:: What to work on ::
Give only the number of lines below that contain the word "scene".

:: Dataset extract ::
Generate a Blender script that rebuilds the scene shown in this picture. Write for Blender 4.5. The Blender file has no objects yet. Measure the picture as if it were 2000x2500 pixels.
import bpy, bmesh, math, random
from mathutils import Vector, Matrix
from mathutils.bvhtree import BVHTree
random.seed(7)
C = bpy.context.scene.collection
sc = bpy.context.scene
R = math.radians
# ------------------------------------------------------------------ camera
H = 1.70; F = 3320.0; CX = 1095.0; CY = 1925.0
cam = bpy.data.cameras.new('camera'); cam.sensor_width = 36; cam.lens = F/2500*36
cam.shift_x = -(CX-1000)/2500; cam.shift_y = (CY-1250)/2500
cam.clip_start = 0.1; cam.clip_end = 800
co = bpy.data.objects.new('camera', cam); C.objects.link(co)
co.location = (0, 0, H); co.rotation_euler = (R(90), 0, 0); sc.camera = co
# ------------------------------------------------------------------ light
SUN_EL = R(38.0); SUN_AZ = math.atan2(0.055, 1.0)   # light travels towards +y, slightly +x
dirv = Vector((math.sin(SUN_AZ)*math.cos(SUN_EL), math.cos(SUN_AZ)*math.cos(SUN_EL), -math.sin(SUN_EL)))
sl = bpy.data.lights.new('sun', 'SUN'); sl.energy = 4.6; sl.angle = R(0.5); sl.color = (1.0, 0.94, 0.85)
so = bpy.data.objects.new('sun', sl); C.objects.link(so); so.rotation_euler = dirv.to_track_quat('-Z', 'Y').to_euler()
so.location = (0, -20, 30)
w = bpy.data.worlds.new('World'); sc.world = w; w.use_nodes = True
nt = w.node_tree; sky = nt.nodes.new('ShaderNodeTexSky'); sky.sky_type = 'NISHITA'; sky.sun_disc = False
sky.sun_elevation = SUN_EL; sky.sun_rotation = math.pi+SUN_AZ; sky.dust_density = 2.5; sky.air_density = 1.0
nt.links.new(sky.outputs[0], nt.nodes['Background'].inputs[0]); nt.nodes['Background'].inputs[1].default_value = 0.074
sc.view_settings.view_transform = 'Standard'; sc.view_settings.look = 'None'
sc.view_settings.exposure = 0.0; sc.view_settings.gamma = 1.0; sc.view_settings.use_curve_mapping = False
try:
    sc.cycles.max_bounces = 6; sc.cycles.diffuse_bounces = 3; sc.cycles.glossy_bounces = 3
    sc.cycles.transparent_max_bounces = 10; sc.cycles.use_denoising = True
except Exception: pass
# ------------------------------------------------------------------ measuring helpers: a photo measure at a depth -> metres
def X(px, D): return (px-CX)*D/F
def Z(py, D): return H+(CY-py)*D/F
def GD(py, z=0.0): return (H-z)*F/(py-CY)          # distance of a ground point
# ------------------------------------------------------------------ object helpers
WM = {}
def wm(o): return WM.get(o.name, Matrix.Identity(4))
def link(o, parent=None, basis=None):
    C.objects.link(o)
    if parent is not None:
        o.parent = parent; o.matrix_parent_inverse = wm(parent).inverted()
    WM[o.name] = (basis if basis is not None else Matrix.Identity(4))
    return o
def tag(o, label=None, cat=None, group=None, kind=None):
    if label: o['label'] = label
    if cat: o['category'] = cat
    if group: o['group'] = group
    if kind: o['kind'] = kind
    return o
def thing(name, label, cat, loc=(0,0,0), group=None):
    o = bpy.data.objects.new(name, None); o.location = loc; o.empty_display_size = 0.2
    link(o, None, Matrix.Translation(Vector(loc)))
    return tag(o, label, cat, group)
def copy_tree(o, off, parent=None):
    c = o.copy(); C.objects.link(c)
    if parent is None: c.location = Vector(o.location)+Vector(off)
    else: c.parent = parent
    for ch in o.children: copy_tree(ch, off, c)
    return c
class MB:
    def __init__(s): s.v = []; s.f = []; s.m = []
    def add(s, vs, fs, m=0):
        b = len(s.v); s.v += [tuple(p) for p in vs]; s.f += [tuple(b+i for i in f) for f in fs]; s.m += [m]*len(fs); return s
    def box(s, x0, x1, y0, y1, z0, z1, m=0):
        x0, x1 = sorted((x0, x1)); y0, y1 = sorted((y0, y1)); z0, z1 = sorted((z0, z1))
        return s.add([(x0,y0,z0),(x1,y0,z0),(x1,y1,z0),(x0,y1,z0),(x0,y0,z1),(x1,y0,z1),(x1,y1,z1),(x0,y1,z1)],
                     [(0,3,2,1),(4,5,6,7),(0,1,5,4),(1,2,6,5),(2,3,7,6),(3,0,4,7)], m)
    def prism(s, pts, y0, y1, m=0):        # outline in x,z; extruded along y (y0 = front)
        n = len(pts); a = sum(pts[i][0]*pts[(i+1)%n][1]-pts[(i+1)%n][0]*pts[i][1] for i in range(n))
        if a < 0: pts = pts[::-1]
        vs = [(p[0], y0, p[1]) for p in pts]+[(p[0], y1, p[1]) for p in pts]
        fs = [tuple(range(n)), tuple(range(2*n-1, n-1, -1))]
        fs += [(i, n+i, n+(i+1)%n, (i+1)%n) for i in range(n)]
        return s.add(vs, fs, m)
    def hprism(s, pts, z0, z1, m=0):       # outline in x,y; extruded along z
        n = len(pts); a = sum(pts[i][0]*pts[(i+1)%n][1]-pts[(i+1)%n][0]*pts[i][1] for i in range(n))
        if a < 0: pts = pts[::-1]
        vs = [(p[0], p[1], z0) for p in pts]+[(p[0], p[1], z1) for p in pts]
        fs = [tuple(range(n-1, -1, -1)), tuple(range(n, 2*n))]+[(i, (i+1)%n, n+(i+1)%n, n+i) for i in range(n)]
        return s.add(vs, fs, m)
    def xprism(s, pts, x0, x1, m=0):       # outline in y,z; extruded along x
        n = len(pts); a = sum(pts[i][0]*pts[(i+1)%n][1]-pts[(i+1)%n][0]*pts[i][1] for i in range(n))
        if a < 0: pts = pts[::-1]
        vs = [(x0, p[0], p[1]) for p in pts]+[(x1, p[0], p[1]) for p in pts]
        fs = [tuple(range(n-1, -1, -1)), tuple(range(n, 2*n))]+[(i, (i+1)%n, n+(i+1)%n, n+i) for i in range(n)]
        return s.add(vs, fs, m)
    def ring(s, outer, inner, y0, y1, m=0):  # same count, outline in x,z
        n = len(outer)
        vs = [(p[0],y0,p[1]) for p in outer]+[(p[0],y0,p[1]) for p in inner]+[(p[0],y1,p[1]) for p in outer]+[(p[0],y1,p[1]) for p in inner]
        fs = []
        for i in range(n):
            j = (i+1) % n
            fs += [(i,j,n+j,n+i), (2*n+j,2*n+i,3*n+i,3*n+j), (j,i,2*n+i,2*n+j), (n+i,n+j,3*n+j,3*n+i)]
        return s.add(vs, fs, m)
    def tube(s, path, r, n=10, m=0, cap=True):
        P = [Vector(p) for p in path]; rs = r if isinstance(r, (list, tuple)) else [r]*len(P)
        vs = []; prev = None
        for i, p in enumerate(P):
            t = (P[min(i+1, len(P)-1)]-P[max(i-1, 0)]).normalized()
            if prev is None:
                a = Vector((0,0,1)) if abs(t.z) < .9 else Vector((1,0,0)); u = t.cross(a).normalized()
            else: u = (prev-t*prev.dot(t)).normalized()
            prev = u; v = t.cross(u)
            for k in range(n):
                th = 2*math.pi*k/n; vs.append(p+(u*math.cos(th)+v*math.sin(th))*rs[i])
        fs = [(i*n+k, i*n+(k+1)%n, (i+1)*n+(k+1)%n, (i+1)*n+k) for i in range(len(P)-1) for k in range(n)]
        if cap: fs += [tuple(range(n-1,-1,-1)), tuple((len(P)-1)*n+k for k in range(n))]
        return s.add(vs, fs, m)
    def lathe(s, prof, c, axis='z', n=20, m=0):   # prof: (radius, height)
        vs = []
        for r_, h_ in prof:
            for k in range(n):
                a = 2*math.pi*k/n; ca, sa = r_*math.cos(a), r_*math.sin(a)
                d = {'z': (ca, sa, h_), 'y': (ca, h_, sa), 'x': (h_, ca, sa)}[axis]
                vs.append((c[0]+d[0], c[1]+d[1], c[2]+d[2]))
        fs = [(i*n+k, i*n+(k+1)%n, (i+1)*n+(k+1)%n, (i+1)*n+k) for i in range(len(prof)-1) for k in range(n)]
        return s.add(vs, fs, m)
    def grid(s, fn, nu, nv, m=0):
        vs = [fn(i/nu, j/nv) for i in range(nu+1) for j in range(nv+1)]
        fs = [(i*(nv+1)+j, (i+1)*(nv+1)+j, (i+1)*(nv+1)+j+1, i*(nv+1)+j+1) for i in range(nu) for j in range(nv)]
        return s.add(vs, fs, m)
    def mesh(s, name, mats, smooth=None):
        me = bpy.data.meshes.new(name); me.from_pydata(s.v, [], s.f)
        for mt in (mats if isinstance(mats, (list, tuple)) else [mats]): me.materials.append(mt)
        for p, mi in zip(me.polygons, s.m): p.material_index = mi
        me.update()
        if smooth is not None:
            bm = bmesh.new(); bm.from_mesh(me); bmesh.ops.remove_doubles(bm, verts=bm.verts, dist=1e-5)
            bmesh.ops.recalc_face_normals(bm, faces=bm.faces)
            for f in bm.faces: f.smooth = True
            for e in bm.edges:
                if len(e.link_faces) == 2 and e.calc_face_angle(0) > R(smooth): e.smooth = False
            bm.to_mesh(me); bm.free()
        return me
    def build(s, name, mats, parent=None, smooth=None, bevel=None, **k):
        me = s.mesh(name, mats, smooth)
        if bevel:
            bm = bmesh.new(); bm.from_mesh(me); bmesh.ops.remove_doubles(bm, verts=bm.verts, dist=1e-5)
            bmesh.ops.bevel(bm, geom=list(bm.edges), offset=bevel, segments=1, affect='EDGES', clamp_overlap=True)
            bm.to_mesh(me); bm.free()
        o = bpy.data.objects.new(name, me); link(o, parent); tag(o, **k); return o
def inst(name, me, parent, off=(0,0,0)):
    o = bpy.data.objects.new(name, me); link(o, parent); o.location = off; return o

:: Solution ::
3